Aurora was founded by Anderson, the former head of Tesla’s Autopilot program; Chris Urmson, who helped start Google’s self-driving car program, and Drew Bagnell, who led autonomy and perception at Uber’s Advanced Technology Group in Pittsburgh. Urmson and Bagnell have strong ties to Carnegie Mellon University and Pittsburgh robotics companies.

The company has offices in Pittsburgh, San Francisco and Palo Alto, Calif. Anderson said Aurora wanted to have a presence in Pittsburgh to benefit from the immense talent in the city.
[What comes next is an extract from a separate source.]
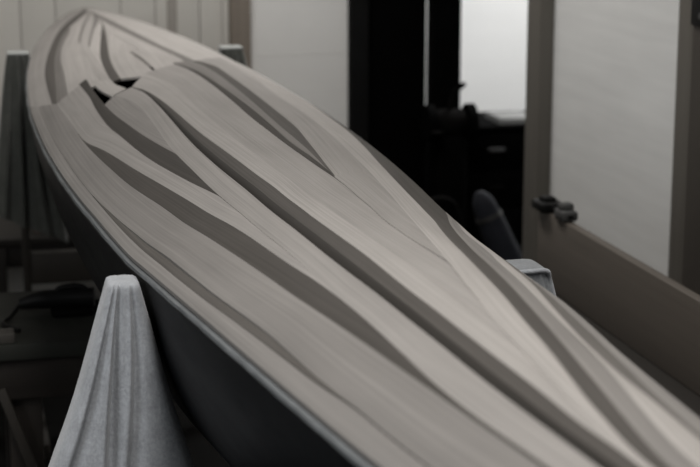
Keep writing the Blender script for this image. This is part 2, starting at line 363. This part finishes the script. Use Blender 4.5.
strip(ad, N['P2l'], N['P2r'], (3.80, 3.50), (3.74, 3.575), 152, .0012)
obj('aft_deck', ad, M['deck'], kayak, 35)
# hull
def hull_depth(y): return .36 * (np.clip(half_w(y) / .30, 0, 1)) ** .45
bm = bmesh.new(); rows = []; nh = 140; ns = 44
for i in range(nh + 1):
    y = .305 + (5.915 - .305) * i / nh; w = float(half_w(y)); zs = float(sheer_z(y)) - .006; D = float(hull_depth(y)); r = []
    for j in range(ns + 1):
        a = PI * j / ns; c, s_ = math.cos(a), math.sin(a)
        x = -math.copysign(abs(c) ** .93, c) * (w - .001); z = zs - D * (s_ ** 1.15)
        r.append(bm.verts.new((XC + x, y, z)))
    rows.append(r)
for a, b in zip(rows, rows[1:]):
    for j in range(ns): bm.faces.new((a[j], b[j], b[j + 1], a[j + 1]))
bmesh.ops.recalc_face_normals(bm, faces=bm.faces)
hull = obj('hull', bm, M['hull'], kayak, 60)
sm = hull.modifiers.new('thickness', 'SOLIDIFY'); sm.thickness = .004; sm.offset = 0
# weathered edge of the hull's glass showing below the deck, one strip per side
PR = [(-.005, -.0055), (.0012, -.0050), (.0042, -.0070), (.0046, -.0115), (.0022, -.0130), (-.004, -.0125)]
for sd in (-1, 1):
    bm = bmesh.new(); rows = []
    for i in range(181):
        y = .32 + (5.90 - .32) * i / 180; w = float(half_w(y)); zs = float(sheer_z(y))
        wob = 1 + .10 * math.sin(i * .83) + .08 * math.sin(i * 2.1)
        rows.append([bm.verts.new((XC + sd * (w + a * (wob if a > 0 else 1)), y, zs + b)) for a, b in PR])
    m = len(PR)
    for a, b in zip(rows, rows[1:]):
        for j in range(m): bm.faces.new((a[j], a[(j + 1) % m], b[(j + 1) % m], b[j]))
    bm.faces.new(rows[0]); bm.faces.new(rows[-1][::-1])
    bmesh.ops.recalc_face_normals(bm, faces=bm.faces)
    o = obj('edge_strip', bm, M['rim'], kayak, 50); o['label'] = 'weathered grey edge strip'

# ------------------------------------------------------------------ stands under the boat
def stand(y, xl, xr, zl, zr, zb, label):
    keel = float(sheer_z(y) - .006 - hull_depth(y))
    t = thing('boat_stand', label, 'boat stand', ((xl + xr) / 2, y, 0), 'wooden stands carrying the kayak')
    for x, z in ((xl, zl), (xr, zr)):
        obj('upright', BX(x - .011, x + .011, y - .013, y + .013, .05, z, .003), M['stand'], t)
        obj('foot', BX(x - .03, x + .03, y - .28, y + .28, 0, .05, .005), M['stand'], t)
    obj('cross_beam', BX(xl + .011, xr - .011, y - .02, y + .02, zb - .09, zb, .004), M['stand'], t)
    obj('keel_post', BX(XC - .03, XC + .03, y - .021, y + .021, zb - .004, keel - .016, .004), M['stand'], t)
    obj('keel_pad', BX(XC - .09, XC + .09, y - .035, y + .035, keel - .017, keel - .0075, .003), M['towel_dim'], t)
    obj('stretcher', BX(xl + .011, xr - .011, y - .02, y + .02, .14, .21, .004), M['stand'], t)
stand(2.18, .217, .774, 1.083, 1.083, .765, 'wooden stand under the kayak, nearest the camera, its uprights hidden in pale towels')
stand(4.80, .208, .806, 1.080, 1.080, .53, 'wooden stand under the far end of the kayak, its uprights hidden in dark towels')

def towel(label, mat, cx, cy, ztop, zbot, top, bot, shift, folds, seed, tilt=0., corner=0., nt=56, na=220, amp=1., edge=False, hem=False, power=.85):
    """Towel hung over an upright: gathered round the top, fanning out in folds below."""
    rnd = random.Random(seed); bm = bmesh.new(); rings = []
    ph = [rnd.uniform(0, 6.28) for _ in range(6)]
    for i in range(nt + 1):
        t = i / nt; g = t ** power
        hw = top[0] + (bot[0] - top[0]) * g; hd = top[1] + (bot[1] - top[1]) * g
        e = 5.0; ring = []
        for k in range(na):
            a = 2 * PI * k / na; c, s_ = math.cos(a), math.sin(a)
            r = (abs(c) ** e + abs(s_) ** e) ** (-1 / e); fx = .5 + .5 * c * r / 1.0
            d = 0
            side = -1 if s_ < 0 else 1
            for (f0, f1, dep, wid) in folds:
                f = f0 + (f1 - f0) * t
                if side > 0: f = 1 - f * .9
                q = (fx - f) / wid
                d += dep * (math.exp(-(q / (.45 if q < 0 else 1.5)) ** 2) - .6 * math.exp(-((q + 1.25) / .8) ** 2))
            d *= min(1, .25 + t * 1.6) * abs(s_) ** .5 * amp
            d += .0022 * t * (math.sin(3 * a + ph[0] + 2 * t) + .5 * math.sin(7 * a + ph[1] - 3 * t))
            x = c * r * hw * (1 + .03 * t * math.sin(7 * t + ph[2])); y = s_ * r * hd
            y -= side * d; ln = math.hypot(x, y) or 1
            z = ztop + (zbot - ztop) * t + tilt * (fx - .5) * (1 - t) + corner * (1 - fx) * t ** 4
            z += .004 * t ** 6 * math.sin(3 * a + ph[3])
            ring.append(bm.verts.new((cx + shift[0] * g + x, cy + shift[1] * g + y, z)))
        rings.append(ring)
    caps = [rings[0]]
    for sc, dz in ((.95, .0035), (.84, .0052), (.6, .006), (.3, .0062)):
        caps.append([bm.verts.new((cx + (v.co.x - cx) * sc, cy + (v.co.y - cy) * sc, v.co.z + dz)) for v in rings[0]])
    ctr = bm.verts.new((cx, cy, ztop + .0062))
    for a, b in zip(rings, rings[1:]):
        for k in range(na): bm.faces.new((a[k], b[k], b[(k + 1) % na], a[(k + 1) % na]))
    for a, b in zip(caps, caps[1:]):
        for k in range(na): bm.faces.new((a[k], a[(k + 1) % na], b[(k + 1) % na], b[k]))
    for k in range(na): bm.faces.new((caps[-1][k], caps[-1][(k + 1) % na], ctr))
    bmesh.ops.recalc_face_normals(bm, faces=bm.faces)
    o = obj('towel', bm, mat, None, 80); tag(o, label, 'towel', 'towels over the stand uprights')
    s = o.modifiers.new('cloth', 'SOLIDIFY'); s.thickness = .003; s.offset = -1
    if hem:
        path = [(cx - top[0] * .9, cy - top[1] * 1.0, ztop + .003), (cx, cy - top[1] * 1.06, ztop + .004), (cx + top[0] * .85, cy - top[1] * 1.02, ztop + .003)]
        for t in (.04, .10, .2, .35, .5):
            g = t ** power; hw = top[0] + (bot[0] - top[0]) * g; hd = top[1] + (bot[1] - top[1]) * g
            path.append((cx + shift[0] * g + hw * .97, cy + shift[1] * g - hd * .80, ztop + (zbot - ztop) * t))
        e_ = obj('hem', tube(bmesh.new(), bez(path, 6), .0034, 10), M['towel_pale'], o); e_['label'] = 'pale hem along the top and right edge'
    if edge:
        bm = bmesh.new(); box(bm, cx - top[0] * .98, cx + top[0] * .98, cy - top[1], cy + top[1] * .9, ztop + .0035, ztop + .009, .002)  # pale slab added on top, standing in for light caught there
        e_ = obj('top_light_slab', bm, M['top_light'], o); e_['label'] = 'pale slab added for light on the towel top'
    return o
towel('pale grey towel hanging in long folds over the stand upright left of the kayak', M['towel_pale'],
      .2165, 2.175, 1.094, .795, (.0212, .032), (.104, .05), (-.009, -.012),
      [(.17, .11, .009, .05), (.30, .40, .013, .045), (.68, .50, .008, .05)], 3, 0, .03, power=1.0)
towel('blue grey towel corner showing above the right edge of the kayak', M['towel_blue'],
      .774, 2.18, 1.082, .80, (.025, .036), (.066, .06), (.018, 0),
      [(.2, .2, .004, .06), (.8, .85, .005, .06)], 5, hem=True)
towel('dark olive towel hanging over the far stand upright left of the kayak', M['towel_dim'],
      .208, 4.80, 1.094, .56, (.030, .036), (.105, .07), (.01, 0),
      [(.2, .25, .014, .06), (.5, .48, .016, .05), (.78, .8, .014, .06)], 8, 0, .11, edge=True)
towel('dark towel on the far stand upright right of the kayak, only its pale top showing', M['towel_dim'],
      .806, 4.80, 1.094, .60, (.032, .036), (.10, .07), (.02, 0),
      [(.3, .3, .012, .06), (.7, .6, .012, .06)], 9, edge=True)

# ------------------------------------------------------------------ the room
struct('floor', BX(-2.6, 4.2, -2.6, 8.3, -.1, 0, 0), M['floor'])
struct('ceiling', BX(-2.6, 4.2, -2.6, 8.3, 2.9, 3.0, 0), M['ceil'])
struct('wall_left', BX(-2.7, -2.6, -2.6, 8.3, 0, 2.9, 0), M['plaster'])
# boarded back wall: vertical boards with open joints
bm = bmesh.new(); joints = [-2.6, -1.9, -1.55, -1.2, -.85, -.5, -.17, .08, .285, .41, .645, .772, .935, 1.02, 1.045]
for a, b in zip(joints, joints[1:]): box(bm, a + .0012, b - .0012, 6.25, 6.275, 0, 2.9, .002)
box(bm, -2.6, 1.045, 6.272, 6.35, 0, 2.9, 0)
struct('wall_back', bm, M['board_wall'])
struct('trim_1', BX(.815, .85, 6.236, 6.252, 0, 2.9, .003), plain('greige_batten', (.36, .335, .305, 1), .7, .1))
struct('trim_2', BX(1.045, 1.118, 6.20, 6.33, 0, 2.9, .004), M['post'])
bm = BX(1.118, 1.497, 6.25, 6.35, 0, 2.9, 0); box(bm, 1.118, 1.497, 6.2485, 6.26, .90, .903, 0)
struct('wall_back_plaster', bm, M['plaster'])
struct('trim_3', BX(1.497, 1.567, 6.20, 6.36, 0, 2.9, .005), plain('charcoal_jamb', (.007, .007, .007, 1), .8, .3, 12, .1))
d1 = struct('door_1', BX(1.567, 1.800, 6.23, 6.28, 0, 2.9, .003), M['black'])
struct('trim_4', BX(1.822, 1.930, 6.20, 6.30, 0, 2.9, .004), M['black'])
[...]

That decision has paid off, Anderson said.

“Our Pittsburgh team is world class,” Anderson said, adding that the engineers in the city bring a depth of experience that has been a real boon to Aurora.

Aurora started testing a fleet of autonomous vehicles last year in Pittsburgh. Anderson expected that fleet to grow and to eventually include vehicles under development for VW and Hyundai. The company is also testing cars in California. The two locations give Aurora a nice diversity of urban, suburban and highway driving as well as different terrain and weather, Anderson said.
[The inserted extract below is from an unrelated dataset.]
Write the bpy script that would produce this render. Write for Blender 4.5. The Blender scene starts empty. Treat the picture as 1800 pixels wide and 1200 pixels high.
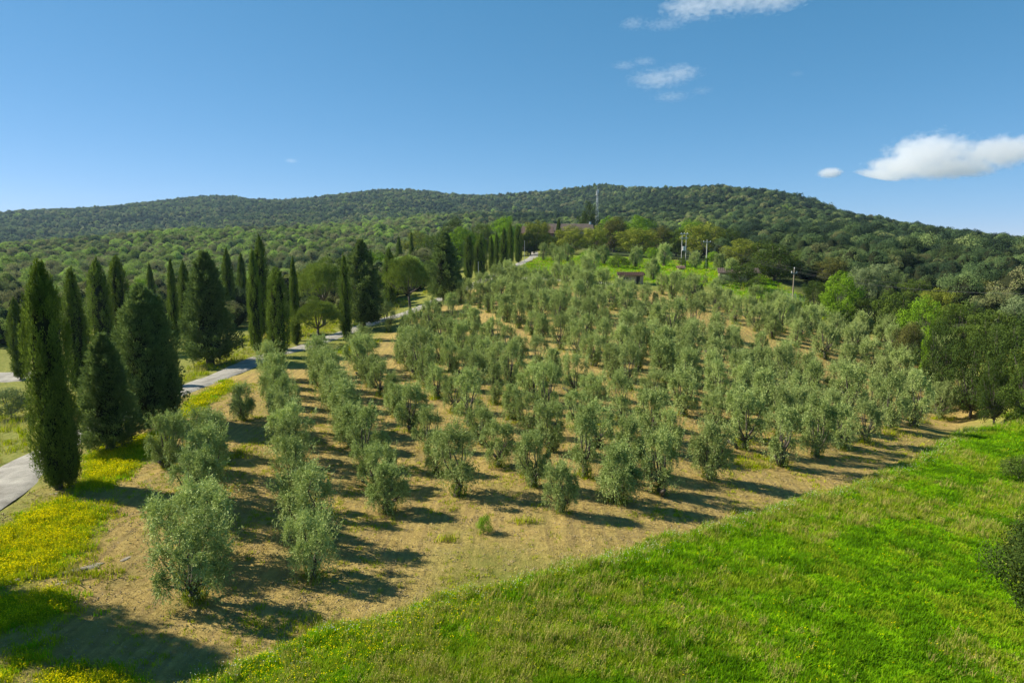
import bpy, math, random
import numpy as np
from mathutils import Vector, Matrix

# ------------------------------------------------------------------ camera, sky, sun, exposure
scene = bpy.context.scene
COL = scene.collection
CAM_Z, PITCH, FPX = 16.5, math.radians(8.0), 1200.0      # metres, tilt below level, focal length in px of 1800
cam_data = bpy.data.cameras.new('camera'); cam_data.lens = 24; cam_data.sensor_width = 36
cam_data.clip_start = 0.5; cam_data.clip_end = 20000
cam = bpy.data.objects.new('camera', cam_data); COL.objects.link(cam)
cam.location = (0, 0, CAM_Z); cam.rotation_euler = (math.radians(90) - PITCH, 0, 0)
scene.camera = cam
SUN_EL = math.radians(37.0)
SUN_AZ = math.radians(-76.0)                              # clockwise from +Y
SUN_DIR = Vector((math.cos(SUN_EL) * math.sin(SUN_AZ), math.cos(SUN_EL) * math.cos(SUN_AZ), math.sin(SUN_EL)))
world = bpy.data.worlds.new('World'); scene.world = world; world.use_nodes = True
wn = world.node_tree.nodes; wl = world.node_tree.links; wn.clear()
sky = wn.new('ShaderNodeTexSky'); sky.sky_type = 'NISHITA'; sky.sun_disc = False
sky.sun_elevation = SUN_EL; sky.sun_rotation = SUN_AZ % (2 * math.pi); sky.altitude = 300
sky.air_density = 0.6; sky.dust_density = 0.0; sky.ozone_density = 6.0
EXPOSURE = 0.95
# clear Mediterranean blue: the sky's range is compressed a little, channel by channel, the same all round
sep = wn.new('ShaderNodeSeparateColor'); comb = wn.new('ShaderNodeCombineColor'); wl.new(sky.outputs[0], sep.inputs[0])
SKY_K = 0.105 * 2 ** 0.35
for ch, (gain, power) in enumerate(((.86, 1.0), (.75, .6), (.89, .6))):
    a = wn.new('ShaderNodeMath'); a.operation = 'MULTIPLY'; a.inputs[1].default_value = SKY_K
    b = wn.new('ShaderNodeMath'); b.operation = 'POWER'; b.inputs[1].default_value = power
    c = wn.new('ShaderNodeMath'); c.operation = 'MULTIPLY'; c.inputs[1].default_value = gain / (0.105 * 2 ** EXPOSURE)
    wl.new(sep.outputs[ch], a.inputs[0]); wl.new(a.outputs[0], b.inputs[0]); wl.new(b.outputs[0], c.inputs[0]); wl.new(c.outputs[0], comb.inputs[ch])
bg = wn.new('ShaderNodeBackground'); bg.inputs['Strength'].default_value = 0.105
wo = wn.new('ShaderNodeOutputWorld')
wl.new(comb.outputs[0], bg.inputs[0]); wl.new(bg.outputs[0], wo.inputs[0])
sun_data = bpy.data.lights.new('sun', 'SUN'); sun_data.energy = 5.0; sun_data.angle = math.radians(0.53)
sun_data.color = (1.0, 0.93, 0.80)
sun = bpy.data.objects.new('sun', sun_data); COL.objects.link(sun)
sun.rotation_euler = (-SUN_DIR).to_track_quat('-Z', 'Y').to_euler(); sun.location = SUN_DIR * 200
scene.view_settings.view_transform = 'Standard'; scene.view_settings.look = 'None'
scene.view_settings.exposure = EXPOSURE; scene.view_settings.gamma = 1
scene.cycles.volume_bounces = 8; scene.cycles.use_denoising = True; scene.cycles.max_bounces = 6
scene.cycles.diffuse_bounces = 3; scene.cycles.transmission_bounces = 4; scene.cycles.transparent_max_bounces = 8

rng = np.random.default_rng(7)
random.seed(7)

# ------------------------------------------------------------------ small maths
def smooth(a, b, x):
    t = np.clip((x - a) / (b - a), 0, 1); return t * t * (3 - 2 * t)
def _hash(ix, iy, seed):
    h = (ix.astype(np.int64) * 374761393 + iy.astype(np.int64) * 668265263 + seed * 974634777) & 0x7fffffff
    h = ((h ^ (h >> 13)) * 1274126177) & 0x7fffffff
    return ((h ^ (h >> 16)) & 0xffff) / 65535.0
def vnoise(x, y, seed=0):
    x = np.asarray(x, float); y = np.asarray(y, float)
    ix, iy = np.floor(x), np.floor(y); fx, fy = x - ix, y - iy
    fx = fx * fx * (3 - 2 * fx); fy = fy * fy * (3 - 2 * fy)
    a, b = _hash(ix, iy, seed), _hash(ix + 1, iy, seed)
    c, d = _hash(ix, iy + 1, seed), _hash(ix + 1, iy + 1, seed)
    return (a + (b - a) * fx) * (1 - fy) + (c + (d - c) * fx) * fy
def fbm(x, y, seed=0, oct=3):
    s, amp, tot = 0, 1, 0
    for o in range(oct):
        s = s + amp * vnoise(np.asarray(x) * 2 ** o, np.asarray(y) * 2 ** o, seed + o); tot += amp; amp *= 0.5
    return s / tot

# a pixel of the 1800 x 1200 photograph -> azimuth and rise per metre of horizontal range
def pix_ray(u, v):
    a = (np.asarray(u, float) - 900) / FPX; b = -(np.asarray(v, float) - 600) / FPX
    dx = a; dy = math.cos(PITCH) + b * math.sin(PITCH); dz = -math.sin(PITCH) + b * math.cos(PITCH)
    h = np.hypot(dx, dy)
    return np.arctan2(dx, dy), dz / h

# ------------------------------------------------------------------ terrain: surveyed heights, smooth spline through them
SURVEY_Z = [  # (u, v, ground height)
 (900,1200,0),(300,1200,.1),(0,1200,.8),(-300,1200,1.0),(1500,1200,-1),(1800,1200,-2),(2200,1200,-3),
 (343,1057,.25),(540,1010,0),(685,890,0),(800,870,0),(985,895,0),(1160,868,-.6),(1380,810,-1.5),(1605,751,-2.5),
 (1740,715,-3.5),(1800,900,-3),(2200,900,-4),(2200,720,-4.5),(0,1000,.9),(105,860,1.0),(0,870,.7),(0,780,-.8),(0,665,-1),(-400,860,-.5),(-400,700,-1.5),
 (200,740,.8),(400,655,1.3),(560,605,1.8),(740,548,4),(870,487,8.5),(940,455,12),(760,818,.2),(873,795,.4),
 (650,680,1.2),(750,667,1.5),(950,690,1.2),(990,600,2.8),(850,600,2.8),(900,540,5.5),(950,492,8.9),(1100,492,8.5),
 (1250,500,7.5),(1390,530,4.5),(1250,640,.8),(1450,620,0),(1550,600,0),(1600,640,-1.5),(1100,560,4.3),(1250,560,3.5),
 (1000,460,11.5),(1200,465,10.5),(957,440,14.2),(1300,480,8.7)]
SURVEY_R = [  # (u, v, horizontal range)
 (0,605,140),(0,530,260),(0,498,380),(0,470,500),(0,443,700),(0,425,1400),(0,381,2200),(-400,395,2200),(-400,445,700),(-400,500,350),
 (200,366,2200),(300,434,600),(300,419,750),(300,400,1500),(300,357,2200),(400,352,2200),(520,359,2200),(690,340,2000),
 (600,405,750),(600,440,500),(600,480,350),(560,540,180),(600,505,250),(800,399,750),(800,385,900),
 (850,352,2000),(960,349,1900),(1050,334,1600),(1120,338,1450),(1175,338,1350),(1225,339,1300),(1290,341,1200),(1400,355,1000),(1560,398,750),
 (1680,420,620),(1800,437,550),(2200,470,500),(1100,406,600),(1100,386,800),(900,404,700),(900,384,900),
 (1300,406,500),(1300,434,350),(1300,376,750),(1500,434,350),(1500,474,230),(1500,406,550),(1700,510,200),(1700,570,140),
 (1700,456,330),(1700,431,450),(1800,480,280),(1800,640,105),(1600,570,150),(2200,520,230)]
SURVEY_H = [  # (u, range, height)
 (1000,330,16),(1100,330,15.5),(900,330,14),(1200,330,14),(800,260,10),(700,200,5),(1050,430,19),
 (0,1100,4),(300,1100,17),(600,1150,45),(-400,1100,4),(850,1300,62),(1000,1200,66),
 (0,3300,60),(400,3300,80),(800,3300,80),(1050,2600,80),(1170,2200,75),(1290,1900,60),(1400,1600,40),(1560,1200,10),(1800,900,-10),(2200,900,-15),(-400,3300,60),
 (1800,2500,-40),(2200,2500,-40),(1560,2500,-20),(-400,7000,-30),(200,7000,-30),(800,7000,-30),(1400,7000,-40),(2200,7000,-60),
 (900,8,0),(-400,8,.3),(2200,8,-1.5),(1400,8,-.3),(300,8,.1)]
AK, LK = 1 / math.radians(14), 2.2
pts = []
for u, v, z in SURVEY_Z:
    az, s = pix_ray(u, v); pts.append((az, math.log((CAM_Z - z) / -s), z))
for u, v, r in SURVEY_R:
    az, s = pix_ray(u, v); pts.append((az, math.log(r), CAM_Z + s * r))
for u, r, z in SURVEY_H:
    az, s = pix_ray(u, 520); pts.append((az, math.log(r), z))
pts = np.array(pts)
def tps_fit(P, z, lam):
    n = len(P); d = np.hypot(P[:, None, 0] - P[None, :, 0], P[:, None, 1] - P[None, :, 1])
    K = np.where(d > 0, d * d * np.log(d + 1e-12), 0) + lam * np.eye(n)
    A = np.zeros((n + 3, n + 3)); A[:n, :n] = K; A[:n, n] = A[n, :n] = 1
    A[:n, n + 1:] = P; A[n + 1:, :n] = P.T
    return np.linalg.solve(A, np.concatenate([z, np.zeros(3)]))
P2 = np.stack([pts[:, 0] * AK, pts[:, 1] * LK], 1)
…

“At one point we had to put the vehicles in a garage that was a little warmer when it got well below freezing,” Anderson said of the recent Pittsburgh weather.

Anderson would not say if or how much VW or Hyundai invested in Aurora, calling the deals significant, in the long term.

Past deals between legacy auto makers and self-driving startups have been worth hundreds of millions, even billions of dollars. Ford invested $1 billion in Argo AI. Delphi bought nuTonomy for $400 million. General Motors bought Cruise Automation in a deal said to be worth more than $1 billion. Uber’s most recent deal with Volvo would account for 4.5% of the Swedish auto maker’s total sales and also be worth more than $1 billion.

Anderson’s efforts with both VW and Hyundai will start focused on ride-sharing, ride-hailing, shuttles and other mobility-as-a-service applications. He expected both companies to eventually integrate Aurora autonomous technology into different brands and vehicle models.

The companies give Aurora access to different vehicles, from traditional cars, trucks and SUVs to commercial vans and shuttles. Aurora is working on self-driving technology that can work with all of them.

“We’re doing what we can to develop the driver, to a degree possible like you and I, that is able to operate different platforms with only minor adjustments,” Anderson said.

Anderson was not worried about competing self-driving companies, saying Aurora is “very happy with where we are.”

“This is something that Drew, Chris and I have been focused on for well over a decade,” Anderson said. “Long before it was trendy.”